Viaja al pasado, como tantas veces, el director neoyorquino. Traslada la historia a una Coney Island tan decadente como luminosa en los años 50. La fotografía del filme es sensacional, de las mejores en bastante tiempo en sus películas. Hay varias escenas en una habitación en la que la tonalidad de fondo va cambiando a medida que lo hace la iluminación de la noria que da nombre al filme que resultan impresionantes. Esa luminosidad, tan radiante, tan bella, contrasta con el tono del filme, totalmente alejado de la comedia, de vuelta al drama y a la visión pesimista (o lúcida) de la existencia, tan propia de Allen. 


Hay destellos de su genialidad, frases de esas que le son tan propias, como cuando un personaje afirma que controlamos mucho menos aspectos de nuestra vida de los que desearíamos, tan Math Point, o cuando escuchamos el poco sentido que tiene esto de la vida, si nos paramos a pensarlo un poco. La pasión como motor de las acciones humanas, los remordimientos, la melancolía que atrapa, el contraste entre lo que se desea de verdad y lo que uno se ve obligado a hacer. Los temas de siempre de Woody Allen. Ya vistos, ya retratados, desde luego con más brillantes, en otras cintas, con guiones más redondos. Y, sin embargo, ahí sigue estado su talento. Nos seguimos sintiendo en casa en sus películas, y conservamos diálogos deslumbrantes como ese en el que la protagonista Ginny, una descomunal Kate Winslet, afirma que las personas mayores son más comprensivas con las debilidades humanas y con los errores, porque les ha dado tiempo a acumular unos cuantos

Ginny vive atrapada en un matrimonio en el que no es feliz, con un marido violento que se descontrola con la bebida y un hijo pirómano que prende fuegos en cuanto se le presenta la ocasión. Fue actriz de joven, pero algo ocurrió, algo que le persigue y que cambió su vida para siempre. Vive presa del recuerdo de aquel pasado, cuando cualquier futuro era alcanzable. Vive ávida de emociones, desbordada por la gris realidad, odiando el parque de atracciones en el que vive, con dolor de cabeza e insatisfacción permanente.
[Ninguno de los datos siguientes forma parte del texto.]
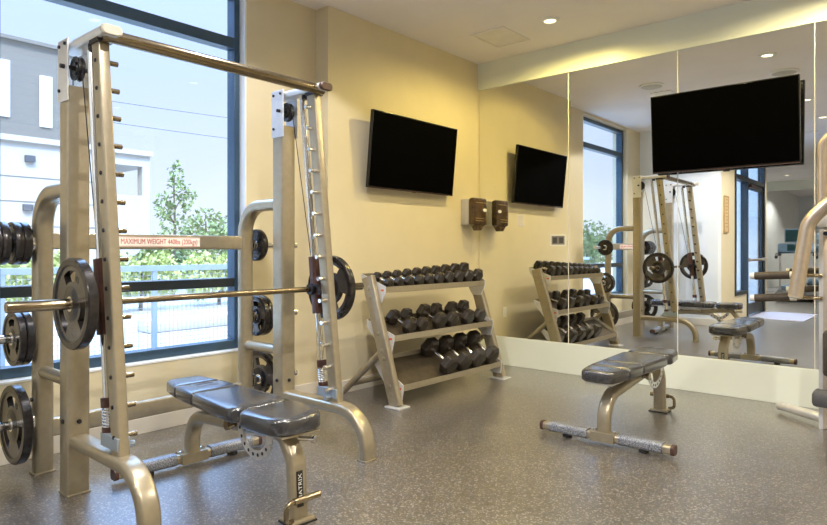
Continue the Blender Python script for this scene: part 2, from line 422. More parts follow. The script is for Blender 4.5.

Todo empeora un poco más cuando aparece en su vida Carolina (Juno Temple), la hija de su marido Humpty (Jim Belushi), a quien persigue la mafia. Para redondear la trama está Michey (Justin Timberlake), un socorrista con ínfulas, aspirante a escritor teatral, que relata la historia de los personajes, mirando a cámara, incluso. 

Woody Allen siempre ha construido personajes femeninos muy potentes, pero quizá esta tendencia ha crecido en los últimos años. El personaje de Ginny es un regalo en las manos de la mejor Kate Winslet en años. Un personaje excepcional, trasunto un poco del propio Allen, con su hablar entrecortado, su nerviosismo, sus dudas y hasta su hipocondría. Es excepcional la interpretación de la actriz, igual que la de Juno Temple, dando vida a la cándida e inocente Carolina. Hasta Justin Timberlake cumple con nota, demostrando que algo bueno tendrá Allen, también como director de actores, por más que él siempre diga que apenas dirige y que se limita a elegir a buenos intérpretes para ponerse en sus manos. 

Aunque, por lo que he leído, a algún crítico cascarribas no le gusta, creo que uno de los aciertos del filme es que es como una obra teatral, con largos diálogos, marca de la casa de Woody Allen. La fuerza de la cinta reside precisamente ahí, aunque hay alguna escena demasiado obvia, muy de trazo grueso, como cuando aparece en escena un estudiante de Filosofía para reflejar sin matices el eterno dilema entre razón y sentimientos, que es quizá el tema con mayúscula de las películas del genial director. También parece algo obvia, pero funciona, sin duda, la metáfora de la noria que da título al filme como símbolo de lo que es la vida. El resultado, sin duda, es más que aceptable. No es, en fin, el mejor Woody Allen, pero este nos sigue valiendo. De sobra.